Not Knowing Market Value
In theory, a property is worth what someone is willing to pay for it. As you progress with your foreclosure investments, the main question for you when considering any property is its true market value. One of the biggest mistakes foreclosure investors make is not knowing the market value of a property they are considering purchasing.
There are hundreds of books available about how to set the market value of real estate. You can be sure there are many different ways of evaluating the market value of a foreclosure investment property. You can be just as certain that the defaulted property owner will have a far different opinion from yours as to the value of his property.

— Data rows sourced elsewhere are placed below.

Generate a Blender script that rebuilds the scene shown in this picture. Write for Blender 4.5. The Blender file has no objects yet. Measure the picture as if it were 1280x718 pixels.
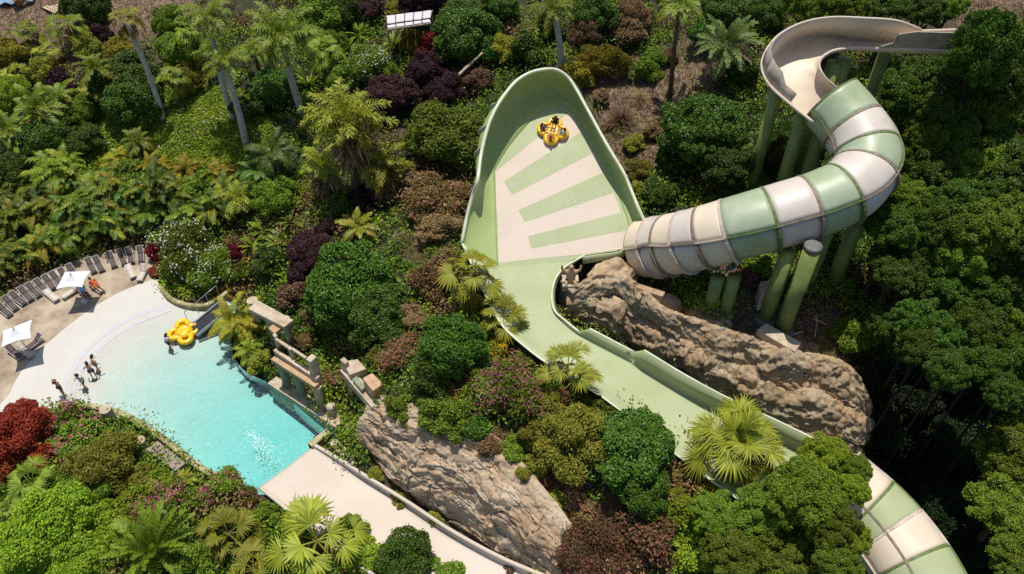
import bpy, math, random
import numpy as np
from mathutils import Vector, Matrix, noise as mnoise

R = math.radians
scene = bpy.context.scene
COL = scene.collection
random.seed(7)
RNG = np.random.default_rng(7)

# ------------------------------------------------------------------ camera
PITCH, FPX, HC = R(46.0), 1000.0, 45.0
cam_d = bpy.data.cameras.new('camera')
cam_d.sensor_width = 36.0
cam_d.lens = 36.0 * FPX / 1280.0
cam_d.clip_end = 2000.0
cam = bpy.data.objects.new('camera', cam_d)
COL.objects.link(cam)
cam.location = (0, 0, HC)
cam.rotation_euler = (math.pi / 2 - PITCH, 0, 0)
scene.camera = cam
FW = np.array([0, math.cos(PITCH), -math.sin(PITCH)])
UP = np.array([0, math.sin(PITCH), math.cos(PITCH)])
RT = np.array([1.0, 0, 0])
CP = np.array([0, 0, HC])


def ray(u, v):
    return FW + RT * ((u - 640) / FPX) - UP * ((v - 359) / FPX)


def P(u, v, z):
    """world point at height z seen at photo pixel (u, v)"""
    d = ray(u, v)
    return CP + d * ((z - HC) / d[2])


def PPL(u, v, p0, n):
    """world point on the plane (p0, n)"""
    d = ray(u, v)
    return CP + d * (np.dot(p0 - CP, n) / np.dot(d, n))


def px(p):
    q = np.asarray(p, float) - CP
    dep = q @ FW
    return 640 + FPX * (q @ RT) / dep, 359 - FPX * (q @ UP) / dep, dep


# ------------------------------------------------------------------ render / world
scene.render.engine = 'CYCLES'
scene.view_settings.view_transform = 'Standard'
scene.view_settings.look = 'None'
scene.view_settings.exposure = EXPOSURE = 0.0
scene.view_settings.gamma = 1.0
scene.view_settings.use_curve_mapping = False
cy = scene.cycles
cy.max_bounces = 5
cy.diffuse_bounces = 3
cy.glossy_bounces = 2
cy.transmission_bounces = 3
cy.transparent_max_bounces = 8
cy.volume_bounces = 0
cy.sample_clamp_indirect = 4.0
try:
    cy.sampling_pattern = 'BLUE_NOISE'
except Exception:
    pass
cy.caustics_reflective = False
cy.caustics_refractive = False
cy.use_denoising = False
try:
    cy.denoiser = 'OPENIMAGEDENOISE'
    cy.denoising_input_passes = 'RGB_ALBEDO_NORMAL'
except Exception:
    pass
SUN_EL, SUN_AZ = R(79), R(-12)      # azimuth measured from +Y towards +X (sun behind the hill)
world = bpy.data.worlds.new('World')
scene.world = world
world.use_nodes = True
wn = world.node_tree
bg = wn.nodes['Background']
sky = wn.nodes.new('ShaderNodeTexSky')
sky.sky_type = 'NISHITA'
sky.sun_disc = False
sky.sun_elevation = SUN_EL
sky.sun_rotation = SUN_AZ
sky.air_density = 1.0
sky.dust_density = 1.0
wn.links.new(sky.outputs[0], bg.inputs[0])
bg.inputs[1].default_value = 0.10
sun_d = bpy.data.lights.new('sun', 'SUN')
sun_d.energy = 4.2
sun_d.angle = R(0.5)
sun_d.color = (1.0, 0.945, 0.85)
sun = bpy.data.objects.new('sun', sun_d)
COL.objects.link(sun)
sdir = Vector((math.sin(SUN_AZ) * math.cos(SUN_EL), math.cos(SUN_AZ) * math.cos(SUN_EL), math.sin(SUN_EL)))
sun.rotation_euler = sdir.to_track_quat('Z', 'Y').to_euler()
sun.location = (0, 0, 80)


# ------------------------------------------------------------------ materials
def srgb(r, g, b):
    return tuple(((c / 255) / 12.92 if c <= 10 else ((c / 255 + 0.055) / 1.055) ** 2.4) for c in (r, g, b)) + (1.0,)


def new_mat(name):
    m = bpy.data.materials.new(name)
    m.use_nodes = True
    nt = m.node_tree
    return m, nt, nt.nodes['Principled BSDF'], nt.nodes['Material Output']


def N(nt, typ, **kw):
    n = nt.nodes.new(typ)
    for k, v in kw.items():
        setattr(n, k, v)
    return n


def mixc(nt, fac, a, b, blend='MIX'):
    n = N(nt, 'ShaderNodeMix', data_type='RGBA', blend_type=blend)
    for sock, val in ((n.inputs[0], fac), (n.inputs[6], a), (n.inputs[7], b)):
        if isinstance(val, bpy.types.NodeSocket):
            nt.links.new(val, sock)
        else:
            sock.default_value = val
    return n.outputs[2]


def ramp(nt, src, stops):
    r = N(nt, 'ShaderNodeValToRGB')
    el = r.color_ramp.elements
    el[0].position, el[0].color = stops[0]
    el[1].position, el[1].color = stops[-1]
    for p, c in stops[1:-1]:
        e = el.new(p)
        e.color = c
    nt.links.new(src, r.inputs[0])
    return r.outputs[0]


def noise_tex(nt, scale, detail=5, rough=0.6, coord='Object', dist=0.0, stretch=None, rot=None):
    tc = N(nt, 'ShaderNodeTexCoord')
    src = tc.outputs[coord]
    if stretch or rot:
        mp = N(nt, 'ShaderNodeMapping')
        if stretch:
            mp.inputs['Scale'].default_value = stretch
        if rot:
            mp.inputs['Rotation'].default_value = rot
        nt.links.new(src, mp.inputs[0])
        src = mp.outputs[0]
    n = N(nt, 'ShaderNodeTexNoise')
    n.inputs['Scale'].default_value = scale
    n.inputs['Detail'].default_value = detail
    n.inputs['Roughness'].default_value = rough
    n.inputs['Distortion'].default_value = dist
    nt.links.new(src, n.inputs['Vector'])
    return n.outputs['Fac']


def bump(nt, bsdf, src, strength=0.3, dist=0.05):
    b = N(nt, 'ShaderNodeBump')
    b.inputs['Strength'].default_value = strength
    b.inputs['Distance'].default_value = dist
    nt.links.new(src, b.inputs['Height'])
    nt.links.new(b.outputs[0], bsdf.inputs['Normal'])


K0, K1 = (0, 0, 0, 1), (1, 1, 1, 1)


def scl(c, f):
    return tuple(min(1, x * f) for x in c[:3]) + (1.0,)


def surf_mat(name, c, c2=None, rough=0.6, scale=2.0, amount=(0.35, 0.7), bmp=0.0, bscale=20.0, spec=0.5, coat=0.0, metal=0.0, bdist=0.03, detail=5, weather=0.0):
    """paint, stone, plastic: two tones mixed by noise, fine bump"""
    m, nt, b, o = new_mat(name)
    c2 = c2 or scl(c, 0.8)
    f = noise_tex(nt, scale, detail=detail)
    col = ramp(nt, f, [(amount[0], c), (amount[1], c2)])
    if weather:
        # faded patches, drips and algae
        w1 = ramp(nt, noise_tex(nt, 1.1, 9, .72), [(.52, K0), (.72, K1)])
        w2 = ramp(nt, noise_tex(nt, 3.5, 8, .7, stretch=(1, 1, .25)), [(.5, K0), (.7, K1)])
        wm = N(nt, 'ShaderNodeMath', operation='MULTIPLY')
        nt.links.new(w1, wm.inputs[0])
        nt.links.new(w2, wm.inputs[1])
        wm2 = N(nt, 'ShaderNodeMath', operation='MULTIPLY')
        nt.links.new(wm.outputs[0], wm2.inputs[0])
        wm2.inputs[1].default_value = weather
        col = mixc(nt, wm2.outputs[0], col, (.20, .19, .11, 1))
    nt.links.new(col, b.inputs['Base Color'])
    b.inputs['Roughness'].default_value = rough
    b.inputs['Specular IOR Level'].default_value = spec
    b.inputs['Metallic'].default_value = metal
    b.inputs['Coat Weight'].default_value = coat
    b.inputs['Coat Roughness'].default_value = 0.12
    if bmp:
        bump(nt, b, noise_tex(nt, bscale, 4), bmp, bdist)
    return m


def leaf_mat(name, c1, c2, rough=0.42, transl=0.18, spec=0.45, var=0.35):
    m, nt, b, o = new_mat(name)
    geo = N(nt, 'ShaderNodeNewGeometry')
    oi = N(nt, 'ShaderNodeObjectInfo')
    col = mixc(nt, geo.outputs['Random Per Island'], c1, c2)
    hsv = N(nt, 'ShaderNodeHueSaturation')
    mr = N(nt, 'ShaderNodeMapRange')
    mr.inputs[3].default_value = 1 - var
    mr.inputs[4].default_value = 1 + var
    nt.links.new(oi.outputs['Random'], mr.inputs[0])
    nt.links.new(mr.outputs[0], hsv.inputs['Value'])
    mr2 = N(nt, 'ShaderNodeMapRange')
    mr2.inputs[3].default_value = 0.466
    mr2.inputs[4].default_value = 0.503
    nt.links.new(oi.outputs['Random'], mr2.inputs[0])
    nt.links.new(mr2.outputs[0], hsv.inputs['Hue'])
    nt.links.new(col, hsv.inputs['Color'])
    nt.links.new(hsv.outputs[0], b.inputs['Base Color'])
    b.inputs['Roughness'].default_value = rough
    b.inputs['Specular IOR Level'].default_value = spec
    tr = N(nt, 'ShaderNodeBsdfTranslucent')
    tint = mixc(nt, 1.0, hsv.outputs[0], (1.0, 1.0, 0.45, 1), 'MULTIPLY')
    nt.links.new(tint, tr.inputs[0])
    mx = N(nt, 'ShaderNodeMixShader')
    mx.inputs[0].default_value = transl
    nt.links.new(b.outputs[0], mx.inputs[1])
    nt.links.new(tr.outputs[0], mx.inputs[2])
    nt.links.new(mx.outputs[0], o.inputs[0])
    return m


# ------------------------------------------------------------------ mesh helpers
def link(o, parent=None):
    COL.objects.link(o)
    if parent is not None:
        o.parent = parent
    return o


def mesh_np(name, V, F, mats, midx=None, smooth=False):
    """V (n,3); F (m,4) or (m,3) int array"""
    V = np.asarray(V, np.float32)
    F = np.asarray(F, np.int32)
    me = bpy.data.meshes.new(name)
    k = F.shape[1]
    me.vertices.add(len(V))
    me.vertices.foreach_set('co', V.ravel())
    me.loops.add(F.size)
    me.loops.foreach_set('vertex_index', F.ravel())
    me.polygons.add(len(F))
    me.polygons.foreach_set('loop_start', np.arange(0, F.size, k, dtype=np.int32))
    me.polygons.foreach_set('loop_total', np.full(len(F), k, np.int32))
    if midx is not None:
        me.polygons.foreach_set('material_index', np.asarray(midx, np.int32))
    me.polygons.foreach_set('use_smooth', np.full(len(F), bool(smooth)))
    for m in (mats if isinstance(mats, (list, tuple)) else [mats]):
        me.materials.append(m)
    me.update(calc_edges=True)
    return me


def mobj(name, me, parent=None, loc=None):
    o = bpy.data.objects.new(name, me)
    if loc is not None:
        o.location = loc
    return link(o, parent)


def tag(o, label=None, cat=None, group=None, kind=None):
    if label:
        o['label'] = label
    if cat:
        o['category'] = cat
    if group:
        o['group'] = group
    if kind:
        o['kind'] = kind
    return o


def empty(name, loc=(0, 0, 0), rz=0.0):
    o = bpy.data.objects.new(name, None)
    o.location = loc
    o.rotation_euler = (0, 0, rz)
    o.empty_display_size = 0.3
    return link(o)


def copy_tree(o, parent=None):
    c = o.copy()
    COL.objects.link(c)
    c.parent = parent
    for ch in list(o.children):
        copy_tree(ch, c)
    return c


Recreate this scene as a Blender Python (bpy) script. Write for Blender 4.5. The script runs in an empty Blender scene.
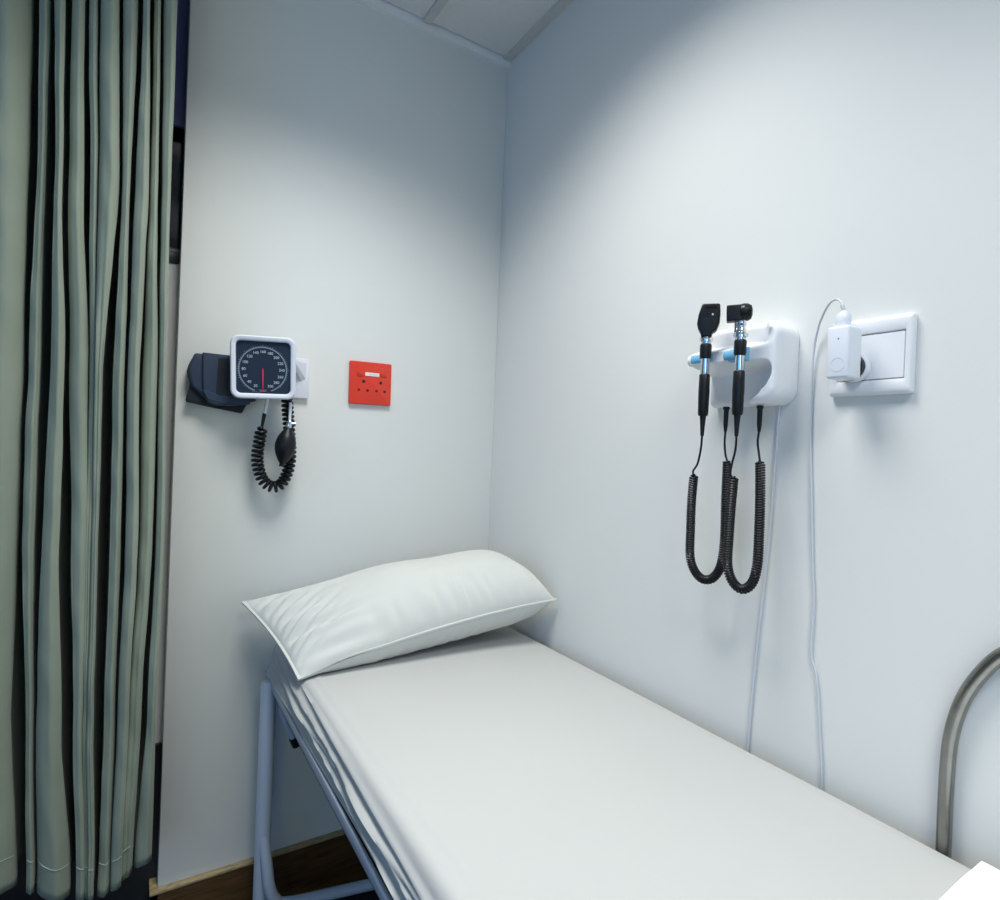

One of the best ways to develop a sense of the market value of the property is to concentrate your investment area. Rather than trying to invest in properties in a 200-mile radius from your home, you are likely to be more successful by narrowing the distance. If you can shorten the radius to a few miles, you will soon become an expert on what specific home values in that area are. Sometimes it makes sense to invest only within a specific school district, county, or some other political division.
There is no reason why you cannot expand into other areas after you gain more experience as a foreclosure investor. Initially it often makes the most sense to concentrate in one small, easily defined area.
The reason is simple: The more you know, the more likely you will be to successfully acquire properties at the right price. For example, suppose that your selected investment area includes a recent townhouse development. They are mostly three-bedroom, one-and-a-half-bath units, and most sell for $150,000. With this knowledge, you know right away that a townhouse in this development with an acquisition cost of $165,000 makes no sense. One that you can acquire for $125,000 is an attractive investment.